A clear sense of these past realities is essential to grasp the contours of the present and the possibilities for inclusion in the future. In its economic aspect, Irish society remained on the periphery of economic development for many decades after formal independence in the South. Such industry as existed functioned behind protectionist walls while the haemorrhage of emigration exported millions of citizens who could find neither jobs nor status in their own country.

The reversal of these trends is relatively recent. The memory of their impact is however potent. Economic development, the creation of jobs and the reversal of emigration have been due to a variety of factors. The positive roles played by enhanced education, social partnership, improved accountability and community development need to be acknowledged. On the other hand the fact that all these improvements were also largely reactions to external stimuli and pressures pinpoints the often subsidiary and derivative nature of Irish social and economic policy formulation.

Ireland exists now, both de jure and de facto, as part of a wider world. Its trends and characteristics mirror those of other societies. Its challenges and opportunities echo those of other nations undergoing similar processes of social transformation. As it once exported its own people, Irish society now receives those exported from the killing fields and slums of the underdeveloped world.

As a seeming host of marginalized groups and subsets of society emerge from the shadows to claim their place as of right at the table of participatory citizenship, it is understandable that the custodians of the traditional myths may feel uneasy. They may well yearn for the days when those who knew their place worked and those who didn’t left. They may well shake their heads in puzzlement at the exotic and different groups who claim not only rights but also respect and no longer meekly accept in silent endurance.

The traditional depiction of Irish backwardness and underdevelopment has a strong parallel with contemporary depictions of social exclusion. Under every category employed, Irish society could be viewed in toto as a metaphor for under-privilege and disadvantage. The structural inequalities were built into a fragmented and discriminatory polity. As the decades of disadvantage unfolded in the twentieth century, Ireland seemed unable to emerge from the social, economic and cultural constraints that dragged it down. In such an environment Raymond Crotty, the chronicler of agricultural underdevelopment and inequality, could observe with a wry bitterness that Ireland had become simply unable to support as many people as cattle.

Decades of deprivation, emigration, political violence, sexism, unemployment and disadvantage are not overturned by a few years of prosperity. More importantly, the attitudes, practices, rationalizations and understandings of those decades persist, and persist profoundly, in the social and economic practices of modern Irish society. The specific nature of Irish social dislocation intersects and is organically connected to more widely recognized aspects of the process termed globalization. The globalizing process is pervasive. It means that no discussion on policy or strategy can be undertaken without a parallel international understanding and analysis.

The emergence of a focus on rights for minorities, the transformation of the demographic composition of the population and the sea-change around the role of women have, together with the sustained war in the north east, been the key features of Irish social development over the past three decades.

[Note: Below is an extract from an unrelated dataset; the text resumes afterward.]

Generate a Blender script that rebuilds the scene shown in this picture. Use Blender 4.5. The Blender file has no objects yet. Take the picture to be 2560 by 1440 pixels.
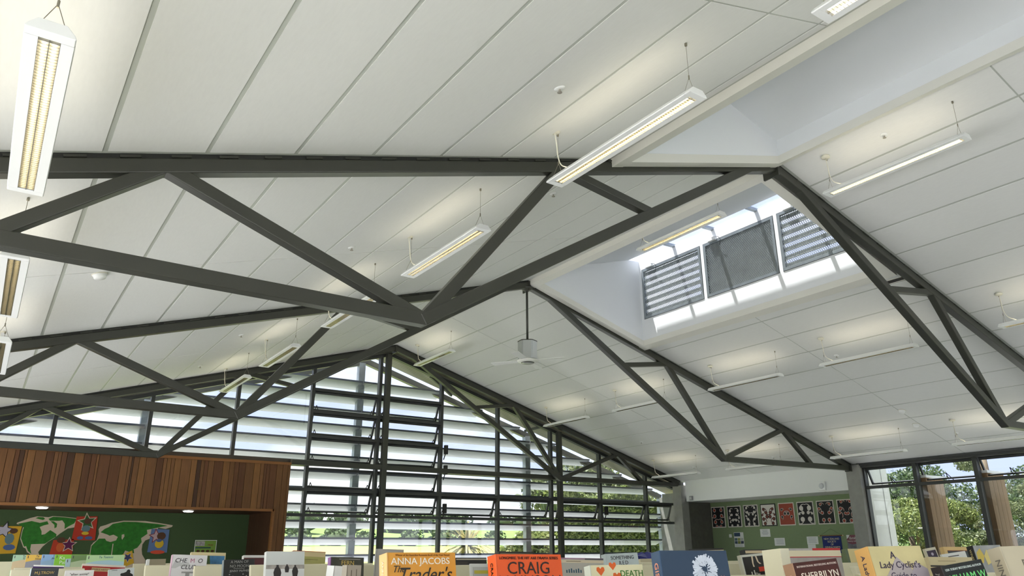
import bpy, bmesh, math, random
import numpy as np
from mathutils import Vector, Matrix, Euler

random.seed(7)
rng = np.random.default_rng(7)
S = bpy.context.scene
C = S.collection

# ------------------------------------------------------------------ camera
cam_d = bpy.data.cameras.new('camera')
cam_d.sensor_width = 36.0
cam_d.lens = 36.0 * 1885.78 / 2560.0
cam_d.clip_end = 1500
cam = bpy.data.objects.new('camera', cam_d)
C.objects.link(cam)
_r = Vector((0.82641865, -0.56304135, -0.00408046))
_u = Vector((-0.18157032, -0.27335042, 0.94462255))
_f = Vector((0.53297695, 0.77991281, 0.32813349))
cam.matrix_world = Matrix(((_r.x, _u.x, -_f.x, -6.9796), (_r.y, _u.y, -_f.y, -4.7434),
                           (_r.z, _u.z, -_f.z, 1.5), (0, 0, 0, 1)))
S.camera = cam

# ------------------------------------------------------------------ sky, sun, exposure
W = bpy.data.worlds.new('sky')
S.world = W
W.use_nodes = True
nt = W.node_tree
nt.nodes.clear()
n_out = nt.nodes.new('ShaderNodeOutputWorld')
n_bg = nt.nodes.new('ShaderNodeBackground')
n_tc = nt.nodes.new('ShaderNodeTexCoord')
n_map = nt.nodes.new('ShaderNodeMapping')
n_map.inputs['Scale'].default_value = (1.0, 1.0, 2.6)
n_noise = nt.nodes.new('ShaderNodeTexNoise')
n_noise.inputs['Scale'].default_value = 3.2
n_noise.inputs['Detail'].default_value = 6.0
n_noise.inputs['Roughness'].default_value = 0.55
n_ramp = nt.nodes.new('ShaderNodeValToRGB')
n_ramp.color_ramp.elements[0].position = 0.42
n_ramp.color_ramp.elements[0].color = (0.58, 0.66, 1.0, 1)
n_ramp.color_ramp.elements[1].position = 0.60
n_ramp.color_ramp.elements[1].color = (0.96, 0.98, 1.0, 1)
nt.links.new(n_tc.outputs['Generated'], n_map.inputs['Vector'])
nt.links.new(n_map.outputs['Vector'], n_noise.inputs['Vector'])
nt.links.new(n_noise.outputs['Fac'], n_ramp.inputs['Fac'])
nt.links.new(n_ramp.outputs['Color'], n_bg.inputs['Color'])
nt.links.new(n_bg.outputs['Background'], n_out.inputs['Surface'])
n_bg.inputs['Strength'].default_value = 0.84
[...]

It is against this social backdrop that we need to look anew at work and economic activity. Employment is not divorced from its social context. Employment is not simply about job creation and maintenance. It is about the transformative power of work through the production and sale of goods and the distribution of the profits gained. It can also be about the maintenance – or change – of social relationships based on tolerance and equal acceptance.

WORK AND EQUAL OPPORTUNITY

Extensive cutbacks in the number of jobs in the industrially advanced developed countries, the changing nature of work and the stagnation of growth have provided the starting point for a number of sociological theories about the end of work. In 1995, Jeremy Rifkind could state with authority that we were on the road to “a near workless economy”. Traditional workers and industry are not, however, in decline. These elements are not disappearing from the world. Rather what is happening is that we are witnessing the world division of labour undergoing a set of dramatic changes. Traditional industrial production is more and more being transferred from the countries of the developed centre to those of the underdeveloped periphery.

The development of global corporations, the systematic pillage of natural resources and the existence of a peripheral minimally paid workforce producing a vast array of cheap goods for export underpin the current world economic order.

As in the case of Irish diversity, globalization is not new. It is the latest stage of a process that began with the age of explorations and the “opening” of the wider world to the impact of European expansion, commerce and colonization. The global supremacy of a market form of production and distribution means that we cannot view Irish economic development – or equality strategies – in isolation from wider international trends and issues. The ascendancy of Western countries is based not on any inherent superiority but on the material power of its science and technology that, like the market economy, are the products of its civilization.

These unresolved conflicts of economics, history and societies are the background to a deeper understanding of social inequality than can be assumed from more traditional versions of social change, divorced from context and history. With conflict over resources and identity as a starting point rather than result, we can develop a more accurate picture of the difficulties (as well as the challenges and opportunities) in addressing barriers to economic participation. This analysis helps us to locate issues around exclusion and inclusion in the proper framework of ownership and control - and access to the fruits of ownership and control.

In a globalized environment work is no longer a uniform progression of production and consumption but also an unfolding of a profound restructuring of all social, cultural, personal and ethnic relationships and understandings.

The profound upheavals at European and global levels of the past century have often been intimately connected with identity and/or the assertion of identity against assumed foes. The very project of the European Union itself has at its core an assumption of the need for Europe to assert its place in the world, although against what (or for what) remains unstated. The reality is that European identity is as fragmented as Irish identity and with as much baggage for its own citizens as for those countless millions who have been its colonial subjects.

The great risk to current levels of economic activity is that, failing an accurate analysis of how prosperity emerged and its contours of in-built inegalitarianism, no mechanism of understanding and redress will be present if circumstances change for the worse. Over-reliance on one particular sector (e.g. information technology) or facile economic analysis (trickle down wealth) can produce one-dimensional understanding.